Exercise:
What is the number of lines containing the word "picture"? Give that number alone.

________

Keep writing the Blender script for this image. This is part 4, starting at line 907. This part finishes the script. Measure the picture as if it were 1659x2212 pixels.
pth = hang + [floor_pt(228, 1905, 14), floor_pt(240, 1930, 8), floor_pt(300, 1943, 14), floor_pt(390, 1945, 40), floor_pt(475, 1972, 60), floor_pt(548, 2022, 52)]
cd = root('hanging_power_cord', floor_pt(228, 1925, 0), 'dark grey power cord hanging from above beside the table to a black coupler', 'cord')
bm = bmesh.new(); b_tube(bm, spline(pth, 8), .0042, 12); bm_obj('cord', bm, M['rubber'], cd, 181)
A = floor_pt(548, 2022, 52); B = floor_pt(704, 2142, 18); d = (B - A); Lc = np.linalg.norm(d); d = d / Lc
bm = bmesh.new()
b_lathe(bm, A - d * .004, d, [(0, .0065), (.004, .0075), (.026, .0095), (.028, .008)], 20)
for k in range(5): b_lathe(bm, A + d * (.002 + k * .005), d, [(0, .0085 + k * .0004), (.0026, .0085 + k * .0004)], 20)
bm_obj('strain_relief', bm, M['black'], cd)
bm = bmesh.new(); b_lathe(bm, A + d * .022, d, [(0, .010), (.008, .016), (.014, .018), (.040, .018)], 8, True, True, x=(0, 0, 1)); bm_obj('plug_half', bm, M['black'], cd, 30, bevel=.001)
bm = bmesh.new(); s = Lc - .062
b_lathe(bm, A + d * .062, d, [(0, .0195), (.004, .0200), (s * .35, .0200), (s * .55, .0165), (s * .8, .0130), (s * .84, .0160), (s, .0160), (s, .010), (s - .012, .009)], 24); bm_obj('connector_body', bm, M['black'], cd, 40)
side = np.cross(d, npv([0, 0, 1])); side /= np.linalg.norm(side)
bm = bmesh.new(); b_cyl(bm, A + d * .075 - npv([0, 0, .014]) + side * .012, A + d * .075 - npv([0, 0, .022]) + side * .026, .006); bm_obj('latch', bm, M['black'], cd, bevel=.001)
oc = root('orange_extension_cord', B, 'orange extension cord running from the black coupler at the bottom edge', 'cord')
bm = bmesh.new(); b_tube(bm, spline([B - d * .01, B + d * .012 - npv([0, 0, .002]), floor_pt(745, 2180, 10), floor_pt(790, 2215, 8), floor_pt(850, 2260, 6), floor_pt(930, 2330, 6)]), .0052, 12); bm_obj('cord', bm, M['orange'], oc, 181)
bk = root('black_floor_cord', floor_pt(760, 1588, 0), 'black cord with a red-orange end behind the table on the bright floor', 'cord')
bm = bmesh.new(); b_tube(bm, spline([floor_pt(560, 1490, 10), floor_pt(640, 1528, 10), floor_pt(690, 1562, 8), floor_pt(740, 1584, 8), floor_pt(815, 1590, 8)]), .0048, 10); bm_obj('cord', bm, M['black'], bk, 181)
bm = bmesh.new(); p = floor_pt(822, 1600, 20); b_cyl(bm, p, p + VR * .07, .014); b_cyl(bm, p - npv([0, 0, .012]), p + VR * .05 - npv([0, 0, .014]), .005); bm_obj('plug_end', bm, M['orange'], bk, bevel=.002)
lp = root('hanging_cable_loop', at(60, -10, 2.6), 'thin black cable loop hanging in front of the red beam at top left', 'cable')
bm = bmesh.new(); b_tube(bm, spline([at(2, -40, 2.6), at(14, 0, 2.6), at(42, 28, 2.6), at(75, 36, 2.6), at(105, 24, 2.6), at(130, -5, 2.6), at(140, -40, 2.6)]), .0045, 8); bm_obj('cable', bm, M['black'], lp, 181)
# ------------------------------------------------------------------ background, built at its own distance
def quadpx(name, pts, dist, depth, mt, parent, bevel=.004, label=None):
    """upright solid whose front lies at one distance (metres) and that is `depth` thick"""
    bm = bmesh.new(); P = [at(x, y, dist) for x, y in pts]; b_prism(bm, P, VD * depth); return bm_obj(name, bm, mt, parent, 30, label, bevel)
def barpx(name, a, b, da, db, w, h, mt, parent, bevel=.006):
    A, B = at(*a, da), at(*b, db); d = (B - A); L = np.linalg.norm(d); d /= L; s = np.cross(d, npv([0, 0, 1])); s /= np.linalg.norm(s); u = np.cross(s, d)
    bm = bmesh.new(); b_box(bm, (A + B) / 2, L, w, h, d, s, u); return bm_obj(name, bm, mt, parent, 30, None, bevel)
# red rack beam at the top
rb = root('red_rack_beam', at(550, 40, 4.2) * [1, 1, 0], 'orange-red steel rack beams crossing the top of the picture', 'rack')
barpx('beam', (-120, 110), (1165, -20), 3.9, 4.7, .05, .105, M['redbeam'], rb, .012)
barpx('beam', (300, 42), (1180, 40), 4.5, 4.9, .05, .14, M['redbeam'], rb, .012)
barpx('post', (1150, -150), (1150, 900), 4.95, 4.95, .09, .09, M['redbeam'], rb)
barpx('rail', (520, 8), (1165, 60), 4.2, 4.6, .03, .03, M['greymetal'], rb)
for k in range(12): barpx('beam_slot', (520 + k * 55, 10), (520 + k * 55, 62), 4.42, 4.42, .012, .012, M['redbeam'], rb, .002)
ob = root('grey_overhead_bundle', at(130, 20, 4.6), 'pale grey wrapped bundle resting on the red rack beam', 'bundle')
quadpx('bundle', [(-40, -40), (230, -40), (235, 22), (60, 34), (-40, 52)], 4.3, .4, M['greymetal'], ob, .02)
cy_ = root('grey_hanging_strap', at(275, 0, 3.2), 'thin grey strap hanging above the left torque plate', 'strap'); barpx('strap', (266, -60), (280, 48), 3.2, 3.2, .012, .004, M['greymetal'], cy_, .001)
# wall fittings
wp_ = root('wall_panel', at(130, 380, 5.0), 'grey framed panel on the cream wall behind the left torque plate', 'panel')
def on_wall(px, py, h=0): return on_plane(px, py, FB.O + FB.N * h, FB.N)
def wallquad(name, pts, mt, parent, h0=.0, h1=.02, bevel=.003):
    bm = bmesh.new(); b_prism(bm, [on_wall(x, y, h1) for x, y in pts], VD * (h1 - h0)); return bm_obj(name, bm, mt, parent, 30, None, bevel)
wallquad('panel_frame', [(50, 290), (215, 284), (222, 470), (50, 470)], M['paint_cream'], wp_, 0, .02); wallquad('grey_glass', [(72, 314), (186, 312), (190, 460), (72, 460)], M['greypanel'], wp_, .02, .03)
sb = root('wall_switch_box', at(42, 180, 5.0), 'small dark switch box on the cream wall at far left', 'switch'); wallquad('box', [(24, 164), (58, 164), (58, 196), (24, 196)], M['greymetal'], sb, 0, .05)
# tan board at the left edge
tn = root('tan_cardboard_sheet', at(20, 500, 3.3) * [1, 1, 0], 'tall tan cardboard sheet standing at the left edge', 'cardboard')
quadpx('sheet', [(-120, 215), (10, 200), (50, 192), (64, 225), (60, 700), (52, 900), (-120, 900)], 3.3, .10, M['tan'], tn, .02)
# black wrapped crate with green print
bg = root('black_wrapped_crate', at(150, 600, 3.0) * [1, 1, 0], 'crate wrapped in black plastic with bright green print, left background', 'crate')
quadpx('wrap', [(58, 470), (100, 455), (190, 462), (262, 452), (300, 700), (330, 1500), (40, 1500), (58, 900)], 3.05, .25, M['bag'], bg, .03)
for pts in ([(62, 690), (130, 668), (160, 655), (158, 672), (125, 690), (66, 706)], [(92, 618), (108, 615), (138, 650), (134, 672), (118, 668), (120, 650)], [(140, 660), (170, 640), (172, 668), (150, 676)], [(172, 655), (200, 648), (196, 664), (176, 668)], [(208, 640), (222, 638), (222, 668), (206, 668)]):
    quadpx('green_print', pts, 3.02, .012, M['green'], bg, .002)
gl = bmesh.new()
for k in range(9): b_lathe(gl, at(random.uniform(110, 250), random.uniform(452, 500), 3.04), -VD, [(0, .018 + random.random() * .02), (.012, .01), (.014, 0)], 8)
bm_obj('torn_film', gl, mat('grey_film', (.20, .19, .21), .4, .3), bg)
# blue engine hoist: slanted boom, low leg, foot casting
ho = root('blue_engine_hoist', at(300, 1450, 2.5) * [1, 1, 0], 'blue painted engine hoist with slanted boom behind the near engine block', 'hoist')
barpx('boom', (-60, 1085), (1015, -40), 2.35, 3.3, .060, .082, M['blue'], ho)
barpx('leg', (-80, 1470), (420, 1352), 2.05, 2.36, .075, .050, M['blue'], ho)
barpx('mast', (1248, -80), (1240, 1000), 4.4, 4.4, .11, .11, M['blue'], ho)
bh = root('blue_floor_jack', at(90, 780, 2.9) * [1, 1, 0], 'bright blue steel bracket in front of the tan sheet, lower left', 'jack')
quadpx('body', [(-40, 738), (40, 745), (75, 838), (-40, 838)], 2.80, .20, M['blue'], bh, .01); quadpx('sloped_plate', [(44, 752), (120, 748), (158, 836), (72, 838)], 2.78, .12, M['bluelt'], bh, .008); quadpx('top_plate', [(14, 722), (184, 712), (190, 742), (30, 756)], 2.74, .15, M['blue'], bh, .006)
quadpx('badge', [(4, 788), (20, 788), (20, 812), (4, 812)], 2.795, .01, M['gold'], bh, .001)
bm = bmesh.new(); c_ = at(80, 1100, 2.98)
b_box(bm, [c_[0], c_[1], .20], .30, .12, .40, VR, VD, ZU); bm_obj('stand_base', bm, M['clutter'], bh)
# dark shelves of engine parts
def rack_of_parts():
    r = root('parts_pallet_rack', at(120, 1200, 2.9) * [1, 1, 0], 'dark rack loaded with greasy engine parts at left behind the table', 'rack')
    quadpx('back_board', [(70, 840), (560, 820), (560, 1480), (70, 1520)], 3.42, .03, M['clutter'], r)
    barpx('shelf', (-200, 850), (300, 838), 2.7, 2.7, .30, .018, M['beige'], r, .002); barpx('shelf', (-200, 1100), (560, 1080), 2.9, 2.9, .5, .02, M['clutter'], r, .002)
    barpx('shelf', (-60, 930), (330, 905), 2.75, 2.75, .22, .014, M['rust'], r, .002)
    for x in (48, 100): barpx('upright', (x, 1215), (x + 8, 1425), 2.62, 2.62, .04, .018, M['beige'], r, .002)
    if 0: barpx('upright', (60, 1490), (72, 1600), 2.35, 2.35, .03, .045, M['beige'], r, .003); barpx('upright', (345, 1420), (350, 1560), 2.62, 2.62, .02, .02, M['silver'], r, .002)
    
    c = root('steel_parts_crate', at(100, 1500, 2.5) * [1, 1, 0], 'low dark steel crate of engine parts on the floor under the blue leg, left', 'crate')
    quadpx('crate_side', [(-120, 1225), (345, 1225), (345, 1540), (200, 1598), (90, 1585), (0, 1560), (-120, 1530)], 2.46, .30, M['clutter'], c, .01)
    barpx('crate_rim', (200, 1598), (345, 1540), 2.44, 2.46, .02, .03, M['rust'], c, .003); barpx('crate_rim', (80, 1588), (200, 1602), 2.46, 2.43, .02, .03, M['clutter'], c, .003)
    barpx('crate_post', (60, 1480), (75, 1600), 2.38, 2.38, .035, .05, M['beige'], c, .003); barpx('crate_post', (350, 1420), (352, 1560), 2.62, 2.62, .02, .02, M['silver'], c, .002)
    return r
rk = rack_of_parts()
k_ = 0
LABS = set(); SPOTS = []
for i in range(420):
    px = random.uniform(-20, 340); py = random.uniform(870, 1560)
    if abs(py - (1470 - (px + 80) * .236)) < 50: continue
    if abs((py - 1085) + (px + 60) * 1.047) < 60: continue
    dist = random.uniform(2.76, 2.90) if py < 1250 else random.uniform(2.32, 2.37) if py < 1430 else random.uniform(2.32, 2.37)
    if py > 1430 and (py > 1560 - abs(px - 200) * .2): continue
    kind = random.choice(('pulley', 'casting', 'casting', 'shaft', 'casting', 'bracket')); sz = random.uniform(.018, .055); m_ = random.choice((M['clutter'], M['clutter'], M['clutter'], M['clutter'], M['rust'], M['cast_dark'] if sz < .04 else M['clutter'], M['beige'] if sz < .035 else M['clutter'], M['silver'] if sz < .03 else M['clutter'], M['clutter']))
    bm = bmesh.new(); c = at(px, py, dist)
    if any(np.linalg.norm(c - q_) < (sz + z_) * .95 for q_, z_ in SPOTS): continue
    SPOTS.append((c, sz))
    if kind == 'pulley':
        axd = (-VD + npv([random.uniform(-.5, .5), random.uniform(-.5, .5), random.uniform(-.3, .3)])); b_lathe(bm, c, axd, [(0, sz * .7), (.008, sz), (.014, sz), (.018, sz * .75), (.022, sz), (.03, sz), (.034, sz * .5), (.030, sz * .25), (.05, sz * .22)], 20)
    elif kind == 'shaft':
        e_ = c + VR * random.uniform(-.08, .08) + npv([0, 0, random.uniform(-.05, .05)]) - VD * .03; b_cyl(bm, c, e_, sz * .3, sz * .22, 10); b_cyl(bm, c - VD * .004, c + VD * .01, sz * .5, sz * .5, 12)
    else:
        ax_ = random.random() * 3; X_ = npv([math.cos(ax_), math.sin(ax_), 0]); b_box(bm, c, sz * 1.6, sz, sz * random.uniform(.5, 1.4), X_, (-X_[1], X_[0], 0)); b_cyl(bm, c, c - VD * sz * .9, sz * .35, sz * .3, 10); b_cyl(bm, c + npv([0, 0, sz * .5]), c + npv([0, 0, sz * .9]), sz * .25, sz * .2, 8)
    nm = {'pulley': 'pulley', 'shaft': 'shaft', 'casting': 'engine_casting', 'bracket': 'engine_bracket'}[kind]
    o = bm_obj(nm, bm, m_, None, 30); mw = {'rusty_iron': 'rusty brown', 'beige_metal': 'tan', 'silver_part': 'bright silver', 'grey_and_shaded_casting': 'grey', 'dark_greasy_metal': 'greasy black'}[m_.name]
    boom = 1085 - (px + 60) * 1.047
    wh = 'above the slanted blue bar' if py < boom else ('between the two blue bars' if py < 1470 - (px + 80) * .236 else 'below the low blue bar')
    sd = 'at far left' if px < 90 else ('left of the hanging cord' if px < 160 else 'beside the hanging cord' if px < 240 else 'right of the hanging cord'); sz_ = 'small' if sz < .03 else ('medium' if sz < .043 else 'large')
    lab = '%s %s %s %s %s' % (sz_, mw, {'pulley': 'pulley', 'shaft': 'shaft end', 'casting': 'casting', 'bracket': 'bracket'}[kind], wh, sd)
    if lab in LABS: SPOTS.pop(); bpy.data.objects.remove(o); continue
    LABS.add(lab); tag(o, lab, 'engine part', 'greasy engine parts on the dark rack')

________

Solution:
2